"There is no allegation in this indictment that any American was a knowing participant in this illegal activity," Rosenstein said, adding there "there is no allegation in the indictment that the charged conduct altered the outcome of the 2016 election."
Good news!
"No allegations" at this time. Whether he says so or not, that's the full implication of the indictments.
Let's examine. "No allegation . . . that the charged conduct altered the outcome of the 2016 election."
I think it was some time in the early 1980s when statistical evidence passed muster to introduce it in a court of law.
At the same time, looking back at our own history of similar psy-war operations against Russia and other entities, with CIA-funded researchers in major universities publishing more innocent work in "Public Opinion Quarterly" until the Church Committee hearings, statistical analysis was critical to making operations effective and successful. Now . . the only statistics that would be available would likely be those gathered by the Russians as they proceeded with multiple campaign projects directed at state battlegrounds of particular value and interest. One would have to totally reconstruct their data-gathering in a context of a known strategy about the battlegrounds, available media and other factors. Or -- the Russians themselves would need to be available to comment or testify with authority. But these 13 indicted Russians? That wasn't their job. They could report data, but they wouldn't be able to analyze it in the appropriate context.
There are two standards for reaching the Truth: a scientific approach which always admits that a working theory could still be wrong and some uncertainty as to the hypothetical judgments toward some conclusion, and a legal approach. The legal approach has always been warned to be inaccurate, since the justice system is biased and skewed toward protection of the innocent. This is why "not guilty" verdicts do not mean that the accused didn't really do the crime, but rather that a legal standard of evidence proving lack of any reasonable doubt had not been met.

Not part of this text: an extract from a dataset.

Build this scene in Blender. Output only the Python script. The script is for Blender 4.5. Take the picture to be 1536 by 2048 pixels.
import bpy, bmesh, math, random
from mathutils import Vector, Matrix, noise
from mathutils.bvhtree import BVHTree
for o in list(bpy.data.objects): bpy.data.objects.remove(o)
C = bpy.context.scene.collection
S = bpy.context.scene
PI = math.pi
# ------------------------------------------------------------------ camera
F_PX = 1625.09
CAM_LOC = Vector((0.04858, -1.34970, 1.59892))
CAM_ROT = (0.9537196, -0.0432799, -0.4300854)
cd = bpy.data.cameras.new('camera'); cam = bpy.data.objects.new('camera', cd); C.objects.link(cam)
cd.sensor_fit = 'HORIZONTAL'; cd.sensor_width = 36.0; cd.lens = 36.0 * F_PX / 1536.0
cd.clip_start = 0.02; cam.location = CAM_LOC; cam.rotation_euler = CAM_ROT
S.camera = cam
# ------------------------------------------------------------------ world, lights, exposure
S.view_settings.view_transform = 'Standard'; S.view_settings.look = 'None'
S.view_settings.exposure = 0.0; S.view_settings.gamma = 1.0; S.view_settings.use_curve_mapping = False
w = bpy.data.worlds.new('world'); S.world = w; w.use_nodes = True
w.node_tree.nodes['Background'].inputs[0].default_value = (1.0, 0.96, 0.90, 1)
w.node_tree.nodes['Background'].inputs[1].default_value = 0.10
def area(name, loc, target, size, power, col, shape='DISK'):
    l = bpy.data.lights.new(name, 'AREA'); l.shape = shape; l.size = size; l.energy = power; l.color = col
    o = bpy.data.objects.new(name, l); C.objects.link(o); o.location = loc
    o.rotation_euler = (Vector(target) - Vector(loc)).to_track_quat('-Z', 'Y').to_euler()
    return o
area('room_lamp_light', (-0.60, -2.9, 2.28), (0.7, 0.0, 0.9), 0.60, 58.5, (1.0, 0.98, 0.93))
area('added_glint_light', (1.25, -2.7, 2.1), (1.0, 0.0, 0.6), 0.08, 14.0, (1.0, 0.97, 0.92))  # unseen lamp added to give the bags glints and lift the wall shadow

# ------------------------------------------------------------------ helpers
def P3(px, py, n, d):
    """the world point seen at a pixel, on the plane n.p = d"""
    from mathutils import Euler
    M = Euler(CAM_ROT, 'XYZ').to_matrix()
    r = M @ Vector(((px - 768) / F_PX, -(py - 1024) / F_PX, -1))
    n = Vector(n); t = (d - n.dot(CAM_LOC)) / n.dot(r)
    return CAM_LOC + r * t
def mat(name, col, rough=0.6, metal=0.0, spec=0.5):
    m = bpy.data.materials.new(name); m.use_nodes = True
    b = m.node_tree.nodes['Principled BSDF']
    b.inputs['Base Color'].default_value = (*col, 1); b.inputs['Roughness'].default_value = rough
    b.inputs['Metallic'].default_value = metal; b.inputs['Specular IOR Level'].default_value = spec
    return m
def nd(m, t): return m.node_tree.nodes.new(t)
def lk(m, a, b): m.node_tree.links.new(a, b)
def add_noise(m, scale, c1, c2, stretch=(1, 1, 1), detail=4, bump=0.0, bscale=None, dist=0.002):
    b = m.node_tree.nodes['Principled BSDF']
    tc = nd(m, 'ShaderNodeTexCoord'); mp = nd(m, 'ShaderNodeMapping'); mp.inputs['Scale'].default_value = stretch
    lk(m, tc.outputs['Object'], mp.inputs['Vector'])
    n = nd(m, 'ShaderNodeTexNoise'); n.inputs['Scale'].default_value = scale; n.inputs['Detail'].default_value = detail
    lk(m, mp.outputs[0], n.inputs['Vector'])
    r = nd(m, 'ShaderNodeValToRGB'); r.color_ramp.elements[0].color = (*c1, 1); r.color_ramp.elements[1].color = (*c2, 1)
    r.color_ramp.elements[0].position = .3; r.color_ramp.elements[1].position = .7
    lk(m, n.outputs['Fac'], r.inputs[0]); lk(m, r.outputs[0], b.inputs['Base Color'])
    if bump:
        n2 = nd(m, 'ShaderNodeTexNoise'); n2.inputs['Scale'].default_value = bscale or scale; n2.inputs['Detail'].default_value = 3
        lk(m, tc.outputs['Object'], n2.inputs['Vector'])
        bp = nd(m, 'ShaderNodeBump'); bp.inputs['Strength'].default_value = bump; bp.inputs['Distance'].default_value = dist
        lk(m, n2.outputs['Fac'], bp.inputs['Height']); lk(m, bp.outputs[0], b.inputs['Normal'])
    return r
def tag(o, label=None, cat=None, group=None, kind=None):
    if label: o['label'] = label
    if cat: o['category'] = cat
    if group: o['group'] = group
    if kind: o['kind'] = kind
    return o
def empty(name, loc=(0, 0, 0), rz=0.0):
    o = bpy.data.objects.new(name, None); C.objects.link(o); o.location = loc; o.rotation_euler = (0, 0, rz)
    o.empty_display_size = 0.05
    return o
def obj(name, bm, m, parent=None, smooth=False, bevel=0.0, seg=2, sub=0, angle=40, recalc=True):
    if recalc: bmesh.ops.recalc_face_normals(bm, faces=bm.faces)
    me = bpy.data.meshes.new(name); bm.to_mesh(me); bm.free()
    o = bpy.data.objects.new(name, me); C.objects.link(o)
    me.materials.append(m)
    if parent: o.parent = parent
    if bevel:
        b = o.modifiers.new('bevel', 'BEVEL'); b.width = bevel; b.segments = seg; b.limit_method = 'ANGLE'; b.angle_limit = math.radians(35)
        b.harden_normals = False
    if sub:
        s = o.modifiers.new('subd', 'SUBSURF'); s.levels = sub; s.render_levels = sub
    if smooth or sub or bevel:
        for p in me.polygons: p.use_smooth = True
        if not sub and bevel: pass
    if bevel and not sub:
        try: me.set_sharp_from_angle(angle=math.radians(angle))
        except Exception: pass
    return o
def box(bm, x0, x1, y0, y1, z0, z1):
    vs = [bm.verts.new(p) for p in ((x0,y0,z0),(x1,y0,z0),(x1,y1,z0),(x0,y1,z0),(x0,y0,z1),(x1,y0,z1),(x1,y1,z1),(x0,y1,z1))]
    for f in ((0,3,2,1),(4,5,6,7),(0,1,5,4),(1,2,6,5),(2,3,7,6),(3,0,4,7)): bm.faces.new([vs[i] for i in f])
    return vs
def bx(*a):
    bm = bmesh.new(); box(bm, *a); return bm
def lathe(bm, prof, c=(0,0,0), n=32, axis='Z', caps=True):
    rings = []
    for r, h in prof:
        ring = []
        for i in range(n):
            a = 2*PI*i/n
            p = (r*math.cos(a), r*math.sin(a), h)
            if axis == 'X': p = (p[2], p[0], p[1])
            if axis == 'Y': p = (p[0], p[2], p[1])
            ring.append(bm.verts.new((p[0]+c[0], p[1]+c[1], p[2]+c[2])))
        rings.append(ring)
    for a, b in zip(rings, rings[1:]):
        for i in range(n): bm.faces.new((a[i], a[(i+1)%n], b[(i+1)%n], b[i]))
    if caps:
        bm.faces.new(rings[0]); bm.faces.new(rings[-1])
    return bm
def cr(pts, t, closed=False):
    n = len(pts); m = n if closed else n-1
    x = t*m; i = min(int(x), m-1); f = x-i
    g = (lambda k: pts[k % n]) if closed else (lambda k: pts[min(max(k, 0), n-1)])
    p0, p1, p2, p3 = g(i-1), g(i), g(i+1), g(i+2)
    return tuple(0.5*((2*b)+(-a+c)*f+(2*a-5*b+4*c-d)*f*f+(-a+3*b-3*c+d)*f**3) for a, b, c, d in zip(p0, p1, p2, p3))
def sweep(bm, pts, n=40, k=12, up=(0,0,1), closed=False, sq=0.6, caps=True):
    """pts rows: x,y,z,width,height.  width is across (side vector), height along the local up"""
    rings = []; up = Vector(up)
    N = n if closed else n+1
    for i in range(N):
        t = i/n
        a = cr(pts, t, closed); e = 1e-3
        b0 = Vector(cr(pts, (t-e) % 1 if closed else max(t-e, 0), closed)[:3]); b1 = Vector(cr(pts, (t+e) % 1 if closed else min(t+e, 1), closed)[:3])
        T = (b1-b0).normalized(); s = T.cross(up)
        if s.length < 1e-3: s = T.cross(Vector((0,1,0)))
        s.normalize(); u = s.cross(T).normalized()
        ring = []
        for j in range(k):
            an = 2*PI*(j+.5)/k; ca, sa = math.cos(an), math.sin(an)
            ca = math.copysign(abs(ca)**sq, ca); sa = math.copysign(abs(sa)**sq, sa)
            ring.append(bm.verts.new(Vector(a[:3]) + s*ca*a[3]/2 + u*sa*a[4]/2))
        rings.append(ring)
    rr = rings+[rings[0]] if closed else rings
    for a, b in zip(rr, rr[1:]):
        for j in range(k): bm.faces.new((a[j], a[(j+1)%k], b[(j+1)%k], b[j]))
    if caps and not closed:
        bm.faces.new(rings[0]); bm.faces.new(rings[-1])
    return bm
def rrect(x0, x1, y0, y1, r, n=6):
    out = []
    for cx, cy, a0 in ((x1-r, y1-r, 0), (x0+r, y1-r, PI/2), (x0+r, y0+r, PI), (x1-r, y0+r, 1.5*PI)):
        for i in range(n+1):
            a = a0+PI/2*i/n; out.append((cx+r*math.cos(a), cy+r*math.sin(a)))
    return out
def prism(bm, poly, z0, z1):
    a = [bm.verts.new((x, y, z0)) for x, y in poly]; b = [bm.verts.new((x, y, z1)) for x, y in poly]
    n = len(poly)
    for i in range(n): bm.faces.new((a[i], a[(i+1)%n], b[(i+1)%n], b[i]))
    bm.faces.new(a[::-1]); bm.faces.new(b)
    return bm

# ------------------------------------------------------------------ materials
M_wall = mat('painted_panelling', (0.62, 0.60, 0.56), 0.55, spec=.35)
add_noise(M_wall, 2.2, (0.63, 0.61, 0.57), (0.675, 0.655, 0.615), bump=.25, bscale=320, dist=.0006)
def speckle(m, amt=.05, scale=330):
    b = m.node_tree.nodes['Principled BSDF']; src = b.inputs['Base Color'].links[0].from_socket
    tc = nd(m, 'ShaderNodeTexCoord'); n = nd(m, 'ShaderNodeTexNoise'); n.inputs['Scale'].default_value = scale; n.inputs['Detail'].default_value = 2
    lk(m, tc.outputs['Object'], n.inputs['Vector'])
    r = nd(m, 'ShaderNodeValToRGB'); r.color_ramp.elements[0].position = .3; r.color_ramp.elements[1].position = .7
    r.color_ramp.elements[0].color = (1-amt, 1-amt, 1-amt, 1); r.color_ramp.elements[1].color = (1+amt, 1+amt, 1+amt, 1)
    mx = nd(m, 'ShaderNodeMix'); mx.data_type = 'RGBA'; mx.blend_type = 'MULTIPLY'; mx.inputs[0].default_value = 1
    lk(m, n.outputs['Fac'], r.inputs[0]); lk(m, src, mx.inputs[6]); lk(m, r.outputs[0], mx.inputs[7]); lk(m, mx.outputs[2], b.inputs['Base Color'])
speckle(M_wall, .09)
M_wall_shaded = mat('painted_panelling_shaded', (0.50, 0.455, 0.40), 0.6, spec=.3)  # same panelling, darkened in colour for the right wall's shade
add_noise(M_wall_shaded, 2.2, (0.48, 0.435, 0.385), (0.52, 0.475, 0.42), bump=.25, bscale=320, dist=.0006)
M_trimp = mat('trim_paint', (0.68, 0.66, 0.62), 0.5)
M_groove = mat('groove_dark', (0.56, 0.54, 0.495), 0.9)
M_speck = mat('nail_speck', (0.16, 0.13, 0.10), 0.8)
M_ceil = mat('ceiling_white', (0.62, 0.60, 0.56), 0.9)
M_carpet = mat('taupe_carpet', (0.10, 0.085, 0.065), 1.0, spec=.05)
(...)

The mere fact that there are 13 indictments in an ongoing investigation confirms that the investigation has new ongoing life. If indications turn up that any of the 13, or any of the X unindicted people known or not yet known -- had collaborative contact with campaign personnel, then you can see things turn in that direction. And given Trump's own contact with Russian oligarchs, it could eventually drop in his lap.
By inference, which can be weak on the reasonable doubt count, Trump himself publicly invited the Russians to pursue psy-war projects against Clinton. And he is obsessed with there being "no collusion -- no collusion -- no collusion!"
The argument that the psy-war campaign began in 2014 -- therefore not specific to the campaign and consequently "no collusion" -- is absurd. Trump is trying to establish an argument of a time-line that isn't relevant to anything. And Trump has been a major figure since the Birth Movement: the Russians certainly would've analyzed that aberration as a matter of the social science behind their known psy-war strategy.
The sense of relief -- or the argument put forward -- that "there's no proof that the psy-war meddling affected the outcome of the election" -- is a sucker's ploy. You have a hard time proving it, but were there enough evidence to prove it statistically, it would be an uphill battle to pass muster in court, or at least in some courtrooms. Instead, it is a refuge sought by pro-GOP pundits, politicians and operatives to assure the Base of legitimacy, and a courtroom fallback from reality.
Yet our own national security apparatus no less than the KGB and its successor agency have a long history of measuring impacts on public opinion and directing orchestrated information campaigns in interaction with the data collection.
An early Director of CIA, Walter Bedell Smith, had said that "propaganda was an effective prophylactic," and would help greatly in reducing armaments expenditures. The Russians merely caught up, and are speedily surpassing in a new realm of media that wasn't imagined during Smith's time.
But the GOP argument is as shabby or more so than "hanging chads." You can seek legal refuge in the nature of the existing evidence or the uncertainty, but it's only an argument to stay in power. It is not an argument for the Truth.